I have to get better at saying "no." I spent so much of my life being awkward that I'm still not used to men hitting on me. I never developed a script for politely rejecting someone.

And I think that in trying to be nice, in trying to avoid the arrogance of saying "stop hitting on me" to a guy who might just be chatting or the meanness of saying "leave me alone" to a guy who's been friendly to me, I end up being much crueler. I go from being a rejecting bitch to being a stringing-along bitch.

This is only an issue, of course, with guys who won't shit or get off the pot. If someone actually asks me if I want to fuck/play, I can say "no." But it's hard to find the right point in a theoretically innocent conversation to say "hey, I just figured out that you're flirting with me, and you need to stop now."

I really hate not fucking people. It's lose-lose. It's awkward, the guy's unhappy, I feel bad that he's unhappy, I feel scared that he'll be angry, and my vagina goes home sad and empty. But I find that fucking people I'm not attracted to is physically and emotionally intolerable, so I'm kinda stuck.

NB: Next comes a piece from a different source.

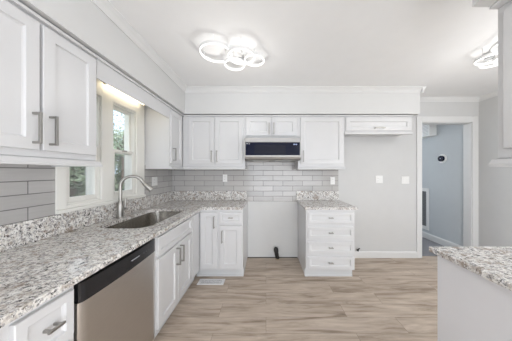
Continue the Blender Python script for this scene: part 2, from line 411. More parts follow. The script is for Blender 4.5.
# ------------------------------------------------------------------ handles
def bar_pull(parent, x, z, yf, length, vertical=True, r=0.0058, so=0.032):
    m = MB(); h = length/2
    if vertical:
        m.box(x-r, x+r, yf-so-2*r, yf-so, z-h, z+h)
        for q in (-1, 1): m.box(x-r, x+r, yf-so, yf, z+q*(h-r)-r, z+q*(h-r)+r)
    else:
        m.box(x-h, x+h, yf-so-2*r, yf-so, z-r, z+r)
        for q in (-1, 1): m.box(x+q*(h-0.012)-r, x+q*(h-0.012)+r, yf-so, yf, z-r, z+r)
    return m.build('handle', NICK, parent, bevel=0.0015)

# ------------------------------------------------------------------ cabinets. local frame: x along the wall, y=0 the wall, front towards -y
def base_cab(name, label, loc, rz, w, depth, doors, drawers, left_side=True, body_w=None, false_fronts=(), filler=None, toe_x0=0.0):
    """doors/drawers: (x0,x1,z0,z1,handle(x,z,vertical,length) or None)"""
    t = thing(name, label, 'cabinet', loc, rz)
    H, tk = 0.893, 0.115
    m = MB()
    m.box(0, 0.018, -depth+0.02, -0.002, tk, H).box(w-0.018, w, -depth+0.02, -0.002, tk, H)
    m.box(0.018, w-0.018, -depth+0.02, -0.002, tk, tk+0.018).box(0.018, w-0.018, -0.012, -0.002, tk+0.018, H)
    m.box(0, w, -depth, -depth+0.02, tk, H)
    m.box(0, 0.018, -depth+0.085, -0.002, 0, tk).box(w-0.018, w, -depth+0.085, -0.002, 0, tk)
    m.build('body', CAB, t, bevel=0.0015)
    MB().box(toe_x0, w, -depth+0.07, -depth+0.085, 0, tk).box(toe_x0, w, -depth+0.062, -depth+0.07, 0, 0.018).build('toe_kick', CABIN, t)
    for (x0, x1, z0, z1, h) in doors:
        d = MB().shaker(x0, x1, z0, z1, -depth).build('door', CAB, t)
        if h: bar_pull(d, h[0], h[1], -depth-0.02, h[3], h[2])
    for (x0, x1, z0, z1, h) in drawers:
        d = MB().shaker(x0, x1, z0, z1, -depth, st=0.034).build('drawer', CAB, t)
        if h: bar_pull(d, h[0], h[1], -depth-0.009 if h[3] < 0.1 else -depth-0.02, h[3], h[2], r=0.005, so=0.026)
    for (x0, x1, z0, z1) in false_fronts: MB().shaker(x0, x1, z0, z1, -depth, st=0.034).build('false_front', CAB, t)
    if filler: MB().box(filler[0], filler[1], -depth-0.012, -depth, tk+0.02, H-0.03).build('filler_panel', CAB, t, bevel=0.003)
    return t
LB = XL+0.0; DB = 0.652     # left-run depth so that its face stands at X=-0.858
R90 = PI/2
# near end unit (a sliver in view), narrow drawer unit, [dishwasher], sink base
base_cab('base_cabinet', 'white base cabinet at the near end of the counter, cut off at the lower left', (LB, 0.12, 0), R90, 0.49, DB,
         [(0.02, 0.235, 0.14, 0.66, (0.20, 0.56, True, 0.15)), (0.245, 0.46, 0.14, 0.66, (0.28, 0.56, True, 0.15))], [(0.02, 0.46, 0.69, 0.865, (0.24, 0.775, False, 0.075))])
base_cab('base_cabinet', 'narrow white drawer cabinet directly left of the dishwasher', (LB, 0.612, 0), R90, 0.236, DB,
         [(0.022, 0.214, 0.14, 0.645, (0.05, 0.55, True, 0.15))], [(0.022, 0.220, 0.672, 0.862, (0.132, 0.766, False, 0.060))])
base_cab('sink_cabinet', 'white sink base cabinet with two doors, right of the dishwasher', (LB, 1.466, 0), R90, 0.9725, DB,
         [(0.018, 0.345, 0.140, 0.690, (0.312, 0.585, True, 0.16)), (0.355, 0.682, 0.140, 0.690, (0.388, 0.585, True, 0.16))], [],
         false_fronts=[(0.018, 0.682, 0.715, 0.862)], filler=(0.72, 0.93))
# back wall: left of the range gap
base_cab('base_cabinet', 'white corner base cabinet left of the empty range gap', (-0.8565, YB, 0), 0, 0.5595, 0.61,
         [(0.020, 0.233, 0.140, 0.862, (0.198, 0.738, True, 0.15)), (0.266, 0.546, 0.140, 0.690, (0.300, 0.555, True, 0.15))],
         [(0.266, 0.546, 0.718, 0.862, (0.406, 0.790, False, 0.062))], toe_x0=-0.06)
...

Maybe the worst part is wondering if the guy thinks I'm enjoying the whole deal. A lot of guys seem to think that stringing a guy along is like multiple chocolate-coated orgasms for a girl, that we really dig on the power trip and we giddily high-five each other for it. God no. It might be true that I have "power" over a guy who wants to fuck me, but I didn't ask for it, I won't exploit it, and it feels about as pleasant as those dreams where you didn't study for the test.



I just have to get quicker and harsher about saying "I'm not interested." That sucks balls too, but at least it ends the torment for both of us.